Obama understood most of this when he took office. He certainly understood that the entire “science” of economics, as useful for mapping reality as phrenology was for mapping the mind, had fallen apart. The new president knew what he was up against, and how vested interests could manipulate the kind of hatred that gets black men killed. But he sought the job, and he made those promises.

In July, 14 million Americans were out of work.

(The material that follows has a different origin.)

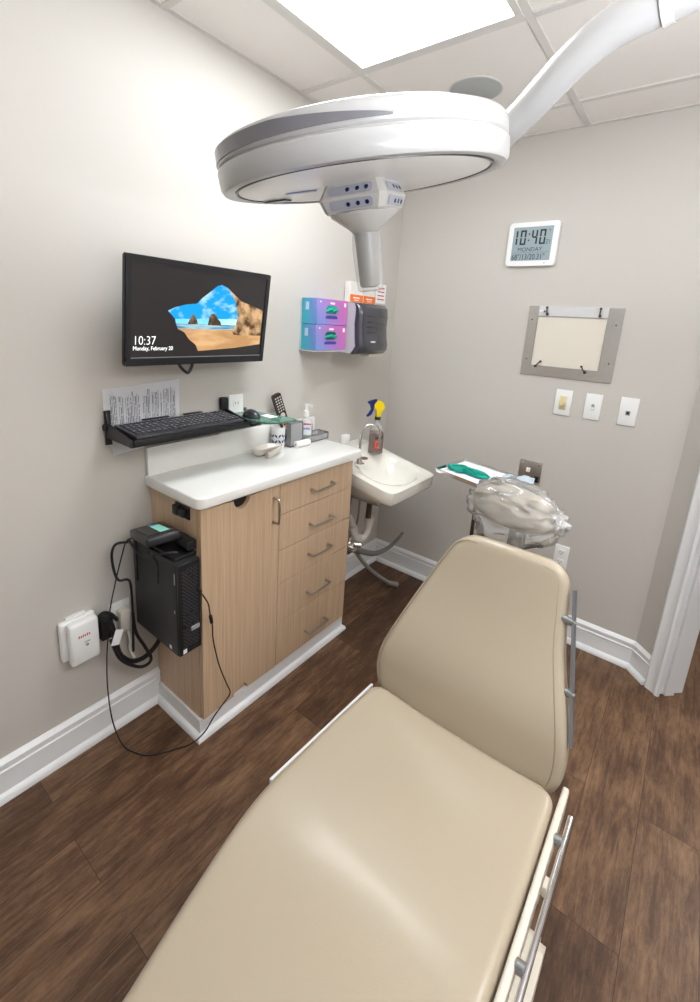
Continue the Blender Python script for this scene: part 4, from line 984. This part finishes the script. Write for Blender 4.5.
# ------------------------------------------------------------------ treatment chair
ch = thing('treatment_chair', 'beige vinyl reclining treatment chair in the foreground', 'treatment chair', (1.165, -1.9, 0))
def interp(tab, t):
    if t <= tab[0][0]: return tab[0][1]
    for (a, va), (b, vb) in zip(tab, tab[1:]):
        if t <= b: 
            k = (t-a)/(b-a); return va+(vb-va)*k
    return tab[-1][1]
# seat + leg rest cushion: stations run along y
def edge_round(d, r):
    return 0 if d >= r else r-math.sqrt(max(0, r*r-(r-d)**2))
def seat_mesh(y0, y1, left, right, ztop, thick, corner=.04, er=.022, crown=.014, na=30):
    bm = nb(); rings = []
    L = abs(y1-y0); ss = [0, .002, .006, .012, .02, .03, .045]; ss += [.045+(L-.09)*i/26 for i in range(1, 27)]; ss += [L-x for x in (.03, .02, .012, .006, .002, 0)]
    for s in ss:
        y = y0+(y1-y0)*s/L; d = min(s, L-s)
        ins = edge_round(d, corner); er_in = edge_round(d, er)
        xl, xr = interp(left, y)+ins, interp(right, y)-ins; zt = interp(ztop, y)-er_in*.9; zb = interp(ztop, y)-thick+er_in*.6
        n = 24; top_ = []; 
        W_ = xr-xl; rg = []
        for i in range(n+1):
            u = i/n; uu_ = .5-.5*math.cos(PI*u); x = xl+W_*uu_; dd = min(x-xl, xr-x)
            rg.append((x, zt-edge_round(dd, er)+crown*(1-(2*uu_-1)**2)))
        for i in range(n+1):
            u = 1-i/n; uu_ = .5-.5*math.cos(PI*u); x = xl+W_*uu_; dd = min(x-xl, xr-x)
            rg.append((x, zb+edge_round(dd, er*.7)))
        rings.append([bm.verts.new((x, y, z-.0005)) for x, z in rg])
    skin_rings(bm, rings); bmesh.ops.remove_doubles(bm, verts=bm.verts[:], dist=.0003)
    return bm
LFT = [(-2.75, .985), (-2.35, .965), (-2.19, .945), (-2.01, .912), (-1.92, .897), (-1.86, .889), (-1.80, .886), (-1.55, .894), (-1.38, .908)]
RGT = [(-2.75, 1.34), (-2.35, 1.36), (-2.19, 1.38), (-2.01, 1.412), (-1.92, 1.417), (-1.86, 1.424), (-1.80, 1.426), (-1.55, 1.426), (-1.38, 1.424)]
ZT = [(-2.75, .30), (-2.4, .394), (-2.2, .441), (-2.08, .465), (-2.0, .479), (-1.95, .487), (-1.9, .493), (-1.85, .498), (-1.8, .501), (-1.75, .502), (-1.6, .502), (-1.38, .508)]
seat = obj('seat_cushion', seat_mesh(-1.383, -2.75, LFT, RGT, ZT, .075, crown=-.007), VINYL, ch, ang=70)
md = seat.modifiers.new('s', 'SUBSURF'); md.levels = 1; md.render_levels = 1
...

The official unemployment rate – a milder version of reality – was 9.1%. Among teenagers, it was 25%. Among Hispanics, it was 11.3%. Among black Americans who are not currently president, it was 16%. Remind me: who were the people who turned out in their millions, and queued for hours to vote for Obama in November of 2008? His best hope of re-election is simply that those “right-wing nutters” can’t decide which slice of fruitcake they prefer.

In a mournful essay, almost an elegy in last Sunday’s New York Times, a professor from Emory University in Atlanta, Georgia, Drew Westen, wrote that, “when faced with the greatest economic crisis, the greatest levels of economic inequality, and the greatest levels of corporate influence on politics since the Depression, Barack Obama stared into the eyes of history and chose to avert his gaze”.

Back in 2008, when history in the making seemed to bewitch the world, I caught stick in some quarters for writing in these pages of a scepticism I couldn’t shake when Obama’s rhetoric took flight. I caught the whiff of Tony Blair, and still do. Perhaps that was unfair. Why expect one politician to overthrow the bonkers cult of the market, after all, when the rest of us accept madness as the best of all possible worlds?